Shaw Industries unveils $85 million plant [photos]

Above: A Shaw Industries employee drops a roll of fabric during the carpet tile production process at the company's new factory. Below: Shaw Industries employees check out carpet tile production equipment at the factory.
Above: A Shaw Industries employee drops a roll of fabric during the carpet tile production process at the company's new factory. Below: Shaw Industries employees check out carpet tile production equipment at the factory.

About the factory

› Site: Located on part of a 115-acre tract in Adairsville, Ga.› Size: 600,000 square feet of production, recycling and warehouse space› Cost: $85 million› Product: Carpet tile for Shaw’s Patcraft, Philadelphia Commercial and Shaw Contract brands› Jobs: 170 at present with plans to grow to 500 at full capacitySource: Shaw Industries Group

ADAIRSVILLE, Ga. - The biggest maker of carpet tile in North America is ready to get larger.

Shaw Industries Group on Thursday took the wraps off a new $85 million plant here that already employs 170 people and will create about 500 jobs when the factory reaches full capacity producing carpet tile.
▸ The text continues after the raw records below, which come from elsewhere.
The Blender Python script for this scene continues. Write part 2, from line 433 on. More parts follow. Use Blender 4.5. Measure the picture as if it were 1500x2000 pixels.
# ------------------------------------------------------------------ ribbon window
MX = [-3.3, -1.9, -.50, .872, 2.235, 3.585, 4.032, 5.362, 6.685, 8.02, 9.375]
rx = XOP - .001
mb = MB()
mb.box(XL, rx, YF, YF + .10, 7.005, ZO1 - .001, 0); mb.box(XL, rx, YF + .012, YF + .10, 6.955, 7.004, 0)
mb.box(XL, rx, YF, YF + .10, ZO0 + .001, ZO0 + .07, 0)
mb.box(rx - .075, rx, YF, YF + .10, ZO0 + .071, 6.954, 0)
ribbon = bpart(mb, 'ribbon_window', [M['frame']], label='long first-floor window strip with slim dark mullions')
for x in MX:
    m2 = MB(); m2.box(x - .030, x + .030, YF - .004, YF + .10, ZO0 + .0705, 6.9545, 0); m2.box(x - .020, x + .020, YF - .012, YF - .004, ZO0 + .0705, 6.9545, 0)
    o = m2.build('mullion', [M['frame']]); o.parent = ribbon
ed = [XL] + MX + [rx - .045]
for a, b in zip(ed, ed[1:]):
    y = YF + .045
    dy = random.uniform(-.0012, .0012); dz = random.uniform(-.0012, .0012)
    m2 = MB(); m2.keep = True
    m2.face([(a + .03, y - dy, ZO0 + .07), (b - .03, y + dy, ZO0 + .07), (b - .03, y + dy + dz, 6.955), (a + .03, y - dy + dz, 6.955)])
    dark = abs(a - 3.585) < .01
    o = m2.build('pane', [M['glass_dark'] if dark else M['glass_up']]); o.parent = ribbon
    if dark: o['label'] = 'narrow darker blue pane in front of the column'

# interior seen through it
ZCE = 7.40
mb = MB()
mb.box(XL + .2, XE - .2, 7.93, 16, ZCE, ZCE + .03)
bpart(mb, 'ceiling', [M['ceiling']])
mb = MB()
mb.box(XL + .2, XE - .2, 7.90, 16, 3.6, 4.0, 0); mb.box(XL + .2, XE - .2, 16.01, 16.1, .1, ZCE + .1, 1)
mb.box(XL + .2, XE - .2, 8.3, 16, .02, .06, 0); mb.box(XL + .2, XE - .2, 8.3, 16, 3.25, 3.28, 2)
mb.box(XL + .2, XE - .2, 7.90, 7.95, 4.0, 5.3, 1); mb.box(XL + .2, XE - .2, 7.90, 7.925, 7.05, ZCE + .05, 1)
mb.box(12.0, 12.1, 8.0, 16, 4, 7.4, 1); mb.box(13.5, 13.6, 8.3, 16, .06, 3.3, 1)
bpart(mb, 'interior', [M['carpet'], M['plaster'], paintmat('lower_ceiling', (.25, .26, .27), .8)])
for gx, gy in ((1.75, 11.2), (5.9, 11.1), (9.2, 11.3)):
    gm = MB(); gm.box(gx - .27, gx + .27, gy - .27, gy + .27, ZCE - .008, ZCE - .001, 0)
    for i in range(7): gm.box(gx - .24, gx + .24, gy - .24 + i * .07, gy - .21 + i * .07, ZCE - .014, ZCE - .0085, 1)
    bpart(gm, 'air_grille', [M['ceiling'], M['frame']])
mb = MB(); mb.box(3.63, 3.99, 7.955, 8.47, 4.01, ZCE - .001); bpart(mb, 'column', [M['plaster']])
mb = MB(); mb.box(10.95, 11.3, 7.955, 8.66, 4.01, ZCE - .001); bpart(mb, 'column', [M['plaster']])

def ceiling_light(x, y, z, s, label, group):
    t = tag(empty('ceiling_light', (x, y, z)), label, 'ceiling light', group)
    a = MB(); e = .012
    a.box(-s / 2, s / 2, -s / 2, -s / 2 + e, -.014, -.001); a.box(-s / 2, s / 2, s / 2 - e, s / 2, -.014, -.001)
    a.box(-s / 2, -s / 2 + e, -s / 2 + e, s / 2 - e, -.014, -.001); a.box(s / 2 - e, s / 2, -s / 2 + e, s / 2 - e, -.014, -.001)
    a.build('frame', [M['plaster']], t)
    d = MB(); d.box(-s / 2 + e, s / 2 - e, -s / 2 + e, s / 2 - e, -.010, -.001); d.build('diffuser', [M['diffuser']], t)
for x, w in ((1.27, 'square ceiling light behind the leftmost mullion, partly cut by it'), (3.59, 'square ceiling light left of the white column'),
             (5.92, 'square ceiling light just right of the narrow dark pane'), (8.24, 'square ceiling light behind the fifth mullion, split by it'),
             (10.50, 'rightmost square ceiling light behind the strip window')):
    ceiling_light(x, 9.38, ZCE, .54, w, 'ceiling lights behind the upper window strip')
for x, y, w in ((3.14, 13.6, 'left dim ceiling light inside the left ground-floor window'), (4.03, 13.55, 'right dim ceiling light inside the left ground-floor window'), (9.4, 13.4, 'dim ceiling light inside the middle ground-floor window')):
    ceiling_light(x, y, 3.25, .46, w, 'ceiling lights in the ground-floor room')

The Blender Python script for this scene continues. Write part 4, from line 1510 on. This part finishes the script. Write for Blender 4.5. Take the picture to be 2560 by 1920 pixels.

"It's the growth part of the commercial carpet business," said Shaw Chairman and Chief Executive Vance Bell in an interview at an open house at the mammoth plant in Bartow County. "It's a good business."

Bell said the product that the plant has begun making is innovative in terms of design features, dimensions and patterns.

"It opens up possibilities for designers in commercial settings," he said, adding that carpet tile is easily put down and taken up in open-office environments.

Jim Andrews, Dalton, Ga.-based Shaw's director of contract manufacturing, compared the opening of the new plant with the month of December and the Christmas holiday.

"December is a time of anticipation," he told about 100 people at the open house. "It's a great business for us to be in. [The plant] is getting ready for the future. It's built to continue to grow."

Andrews said the 600,000-square-foot plant, which was built by Chattanooga-based EMJ Corp., sits on just a portion of the 115-acre tract that Shaw owns and which was graded for future expansion.

Already, Shaw Industries has nine facilities in Bartow County, located about 60 miles south of Chattanooga, with 3,200 employees. One of those nine is another carpet tile plant in nearby Cartersville, Ga. Shaw also has a carpet tile facility in Nantong, China, to service the Asia-Pacific market.

Bell said the new factory will allow Shaw to innovate across its broad portfolio of products, which include carpet, hardwood, laminate, synthetic turf along with resilient, tile and stone flooring offerings for residential and commercial spaces.

He said the "state-of-the-art" facility, which provides added production and recycling capability for the company's Patcraft, Philadelphia Commercial and Shaw Contract brands, shows "great promise of the future."

Bell said he's upbeat about 2017 for the company that's a subsidiary of billionaire investor Warren Buffett's Berkshire Hathaway Inc.

"Business is getting better," he said, adding that company revenues are slated to finish 2016 at about the $5 billion mark.

New home sales are rising and slated to ramp up over the next several years, the company CEO said, and commercial sales are good.

Also, in October, Shaw Industries entered into an agreement to purchase USFloors, which expands and complements Shaw's status as a leader in the luxury vinyl tile (LVT) and hard surface markets.

USFloors makes wood-plastic composite flooring in the LVT category, as well as cork, bamboo and hardwood products. The transaction is expected to close this quarter.

"It's a business that's growing rapidly," Bell said, noting that the planned acquisition puts Shaw "more strongly in a leadership position."

Asked about President-elect Donald Trump, the chief executive said it's a positive for the American economy that the election is over.

"There was a pause," he said. "People were waiting to see what would happen."

Bell said he believes a Trump administration probably will be more business friendly and there will be "less onerous regulation," which will create confidence and spur more investment and hiring.

Brenda Knowles, who oversees Shaw's commercial marketing and product development, said investments such as the new plant and others are the foundation for the company's success moving ahead.

"Continued innovation will drive us forward," she said. "It will help us identify new products which are as yet unidentified."

Paul Wells, EMJ's superintendent of construction, said it took about 12 months to build the plant.

"Shaw knows what they want in construction. They're excellent in communicating," he said.